Born on November 17, 1832, and baptised on December 8 of the same year, he was the son of Henri-Sylvain Pellaton (1807-1884), a farmer and wheelwright from Travers (Val-de-Travers), and Adèle-Uranie Pellaton (1811-1882), who were both married in La Chaux-du-Milieu (Vallée de la Brévine) on May 19, 1832.
His wife, Louise-Joséphine Favre-Bulle (1837-1900), was the daughter of Ami-Louis Favre-Bulle (1815-before 1873) and Joséphine Dubois (1815-before 1883). The Pellaton-Favre couple married in Le Locle on July 10, 1857, and had ten children, including eight sons.
Albert Pellaton-Favre is recognised as one of the leading manufacturers of pocket chronometers with tourbillon regulators in the last third of the 19th and early 20th centuries. He made at least 82 of them, all with detent escapements, whose success was highlighted by the Neuchâtel and Geneva astronomical observatories thanks to the “Bulletins de marche” they obtained.

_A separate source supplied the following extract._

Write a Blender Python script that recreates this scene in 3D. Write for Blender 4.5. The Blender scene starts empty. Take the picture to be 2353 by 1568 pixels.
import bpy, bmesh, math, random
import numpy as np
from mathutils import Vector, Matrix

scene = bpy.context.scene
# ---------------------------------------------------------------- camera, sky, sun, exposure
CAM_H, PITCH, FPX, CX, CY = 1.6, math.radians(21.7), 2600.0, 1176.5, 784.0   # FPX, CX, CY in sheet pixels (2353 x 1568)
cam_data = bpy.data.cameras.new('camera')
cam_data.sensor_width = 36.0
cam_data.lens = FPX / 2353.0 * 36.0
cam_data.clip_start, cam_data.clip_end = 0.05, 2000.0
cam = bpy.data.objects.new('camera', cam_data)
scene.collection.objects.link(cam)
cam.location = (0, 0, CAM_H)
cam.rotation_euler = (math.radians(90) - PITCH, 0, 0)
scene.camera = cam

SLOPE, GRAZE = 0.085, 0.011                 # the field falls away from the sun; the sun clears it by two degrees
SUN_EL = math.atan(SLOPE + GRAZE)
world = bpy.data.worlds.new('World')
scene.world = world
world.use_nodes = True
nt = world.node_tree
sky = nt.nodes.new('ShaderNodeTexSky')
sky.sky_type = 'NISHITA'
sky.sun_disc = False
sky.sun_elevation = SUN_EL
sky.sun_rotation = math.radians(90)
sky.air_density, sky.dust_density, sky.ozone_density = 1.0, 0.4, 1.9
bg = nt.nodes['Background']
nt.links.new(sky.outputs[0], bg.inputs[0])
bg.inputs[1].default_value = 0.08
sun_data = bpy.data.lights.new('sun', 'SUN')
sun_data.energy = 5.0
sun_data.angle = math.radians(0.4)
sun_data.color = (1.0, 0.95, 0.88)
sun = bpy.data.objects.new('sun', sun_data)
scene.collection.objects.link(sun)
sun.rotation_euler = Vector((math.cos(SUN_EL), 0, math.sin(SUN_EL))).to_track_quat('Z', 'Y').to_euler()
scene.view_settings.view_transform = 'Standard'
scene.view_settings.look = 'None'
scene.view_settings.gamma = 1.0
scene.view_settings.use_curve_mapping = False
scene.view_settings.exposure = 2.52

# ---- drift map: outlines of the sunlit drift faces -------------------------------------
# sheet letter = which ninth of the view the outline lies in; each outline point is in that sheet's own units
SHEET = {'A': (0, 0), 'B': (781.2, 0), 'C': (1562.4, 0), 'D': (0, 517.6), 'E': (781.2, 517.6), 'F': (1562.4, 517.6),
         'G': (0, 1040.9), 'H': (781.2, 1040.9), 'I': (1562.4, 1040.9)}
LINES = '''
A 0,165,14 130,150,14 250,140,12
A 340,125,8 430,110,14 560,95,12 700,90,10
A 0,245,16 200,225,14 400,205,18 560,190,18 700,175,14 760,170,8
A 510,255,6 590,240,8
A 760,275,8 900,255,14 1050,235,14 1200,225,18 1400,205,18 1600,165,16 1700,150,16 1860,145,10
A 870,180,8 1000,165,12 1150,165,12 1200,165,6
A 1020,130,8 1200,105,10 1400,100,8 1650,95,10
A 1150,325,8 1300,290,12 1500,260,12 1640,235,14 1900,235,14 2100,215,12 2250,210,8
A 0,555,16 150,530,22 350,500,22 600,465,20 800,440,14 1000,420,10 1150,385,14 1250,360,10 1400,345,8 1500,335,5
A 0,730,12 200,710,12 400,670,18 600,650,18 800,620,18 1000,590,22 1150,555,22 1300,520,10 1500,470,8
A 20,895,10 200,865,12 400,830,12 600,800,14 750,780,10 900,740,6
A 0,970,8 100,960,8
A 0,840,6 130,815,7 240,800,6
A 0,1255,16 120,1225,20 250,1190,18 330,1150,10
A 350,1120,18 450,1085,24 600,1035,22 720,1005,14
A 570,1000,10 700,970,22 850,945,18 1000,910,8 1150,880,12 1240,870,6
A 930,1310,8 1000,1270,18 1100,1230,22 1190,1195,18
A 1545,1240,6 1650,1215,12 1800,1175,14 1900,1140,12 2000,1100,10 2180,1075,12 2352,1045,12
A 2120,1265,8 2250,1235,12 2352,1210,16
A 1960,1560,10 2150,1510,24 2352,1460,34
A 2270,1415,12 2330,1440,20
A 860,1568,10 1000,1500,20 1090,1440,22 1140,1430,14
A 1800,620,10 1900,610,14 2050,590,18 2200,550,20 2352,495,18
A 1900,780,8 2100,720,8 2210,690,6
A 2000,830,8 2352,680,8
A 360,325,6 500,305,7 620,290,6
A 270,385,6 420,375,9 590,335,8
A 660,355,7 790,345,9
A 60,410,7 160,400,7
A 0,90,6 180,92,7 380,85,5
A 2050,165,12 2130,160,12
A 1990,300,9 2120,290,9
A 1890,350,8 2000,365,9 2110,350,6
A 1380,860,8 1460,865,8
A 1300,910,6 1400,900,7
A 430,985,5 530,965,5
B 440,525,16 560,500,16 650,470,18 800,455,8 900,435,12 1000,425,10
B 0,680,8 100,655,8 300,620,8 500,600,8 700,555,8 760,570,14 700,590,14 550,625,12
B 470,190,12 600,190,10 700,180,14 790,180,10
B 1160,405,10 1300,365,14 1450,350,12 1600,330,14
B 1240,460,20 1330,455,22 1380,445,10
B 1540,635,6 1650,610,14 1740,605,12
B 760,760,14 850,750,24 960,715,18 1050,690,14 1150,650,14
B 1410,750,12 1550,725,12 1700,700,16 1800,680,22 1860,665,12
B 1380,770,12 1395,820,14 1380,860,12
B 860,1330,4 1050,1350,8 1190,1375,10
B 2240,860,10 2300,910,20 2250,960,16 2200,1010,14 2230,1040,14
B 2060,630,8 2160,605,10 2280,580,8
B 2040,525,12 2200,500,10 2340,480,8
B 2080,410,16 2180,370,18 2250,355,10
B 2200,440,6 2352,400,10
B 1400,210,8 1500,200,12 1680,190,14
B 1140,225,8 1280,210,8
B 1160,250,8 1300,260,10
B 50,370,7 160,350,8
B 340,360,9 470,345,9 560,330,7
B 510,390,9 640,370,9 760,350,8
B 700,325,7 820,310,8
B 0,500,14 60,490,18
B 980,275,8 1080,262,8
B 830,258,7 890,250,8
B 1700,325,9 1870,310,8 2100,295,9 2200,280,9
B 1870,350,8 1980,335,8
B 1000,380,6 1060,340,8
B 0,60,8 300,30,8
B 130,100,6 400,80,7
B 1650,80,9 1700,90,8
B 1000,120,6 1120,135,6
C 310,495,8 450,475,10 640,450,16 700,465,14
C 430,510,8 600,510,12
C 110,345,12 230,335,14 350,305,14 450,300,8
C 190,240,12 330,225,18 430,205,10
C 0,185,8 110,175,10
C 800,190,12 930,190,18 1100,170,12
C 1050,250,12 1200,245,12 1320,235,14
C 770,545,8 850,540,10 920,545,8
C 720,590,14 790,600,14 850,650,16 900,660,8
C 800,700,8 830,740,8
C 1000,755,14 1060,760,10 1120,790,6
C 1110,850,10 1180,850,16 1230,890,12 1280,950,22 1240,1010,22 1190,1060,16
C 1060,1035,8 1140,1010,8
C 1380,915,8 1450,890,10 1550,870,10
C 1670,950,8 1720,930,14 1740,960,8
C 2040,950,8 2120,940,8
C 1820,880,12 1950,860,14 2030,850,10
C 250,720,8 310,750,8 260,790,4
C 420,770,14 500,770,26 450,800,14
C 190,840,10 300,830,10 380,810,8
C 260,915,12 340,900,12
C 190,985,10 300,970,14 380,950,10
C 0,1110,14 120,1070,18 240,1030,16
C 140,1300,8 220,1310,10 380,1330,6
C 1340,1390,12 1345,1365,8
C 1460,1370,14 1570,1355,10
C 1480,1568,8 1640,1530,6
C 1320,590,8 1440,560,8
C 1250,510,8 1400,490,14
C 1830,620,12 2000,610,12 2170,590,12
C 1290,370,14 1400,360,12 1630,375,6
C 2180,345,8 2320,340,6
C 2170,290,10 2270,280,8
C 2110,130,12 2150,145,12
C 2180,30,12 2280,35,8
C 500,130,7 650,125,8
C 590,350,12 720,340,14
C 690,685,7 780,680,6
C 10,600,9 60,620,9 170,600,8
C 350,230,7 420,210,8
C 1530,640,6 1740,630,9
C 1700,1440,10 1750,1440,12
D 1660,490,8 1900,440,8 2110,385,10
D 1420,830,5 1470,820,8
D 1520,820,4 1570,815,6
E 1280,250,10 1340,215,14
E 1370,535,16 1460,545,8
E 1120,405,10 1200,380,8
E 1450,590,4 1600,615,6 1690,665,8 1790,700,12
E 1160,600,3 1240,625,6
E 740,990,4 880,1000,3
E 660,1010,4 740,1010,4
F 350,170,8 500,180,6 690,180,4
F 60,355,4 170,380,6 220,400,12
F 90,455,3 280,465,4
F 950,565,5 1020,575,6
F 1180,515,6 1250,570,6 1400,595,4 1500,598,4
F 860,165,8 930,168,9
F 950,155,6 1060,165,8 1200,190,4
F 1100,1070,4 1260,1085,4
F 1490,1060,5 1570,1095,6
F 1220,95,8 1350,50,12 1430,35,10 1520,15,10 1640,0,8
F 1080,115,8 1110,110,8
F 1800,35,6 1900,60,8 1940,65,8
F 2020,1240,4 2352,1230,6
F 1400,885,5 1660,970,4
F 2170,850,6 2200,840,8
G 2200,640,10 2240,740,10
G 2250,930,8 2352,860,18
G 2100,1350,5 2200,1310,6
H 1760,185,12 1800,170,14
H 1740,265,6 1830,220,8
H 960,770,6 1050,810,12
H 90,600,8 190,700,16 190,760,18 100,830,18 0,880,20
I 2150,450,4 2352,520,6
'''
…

In 1905, he was awarded the first prize in the timing contest at the Neuchâtel Observatory (pocket chronometer section). It is said that he made the tourbillon and escapement for Paul Ditisheim’s chronometer, which won first place at the Kew Observatory contest in 1903. He made other pieces for Ulysse Nardin of Le Locle and Golay Fils & Stahl of Geneva, including a tourbillon that won second prize in the 1907 chronometry competition.
From 1890, he was a member of the Commission of the Le Locle Horological School, in which he was very active.
Albert Pellaton-Favre died in Le Locle on September 9, 1914, at the age of 81. On September 10, 1932, an intimate ceremony to commemorate the hundredth anniversary of the watchmaker’s birth was organised by his descendants in Le Locle; there were 115 of them.
The horological dynasty founded by Albert Pellaton-Favre is perpetuated through his son Jämes-César Pellaton (1873-1954). An eminent pedagogue, he taught between 1903 and 1939 at the Horological School (Technicum neuchâtelois) in Le Locle. Between 1910 and 1950, he was one of the most renowned makers of tourbillon carriages in Switzerland, delivering pieces to the most prestigious manufactures, such as Patek Philippe and Girard-Perregaux. He also published a remarkable Cours d’échappements (1921), a treatise on horology which has been reprinted many times and translated into several languages. In 1943, the Neuchâtel government awarded him the degree of Doctor Honoris Causa.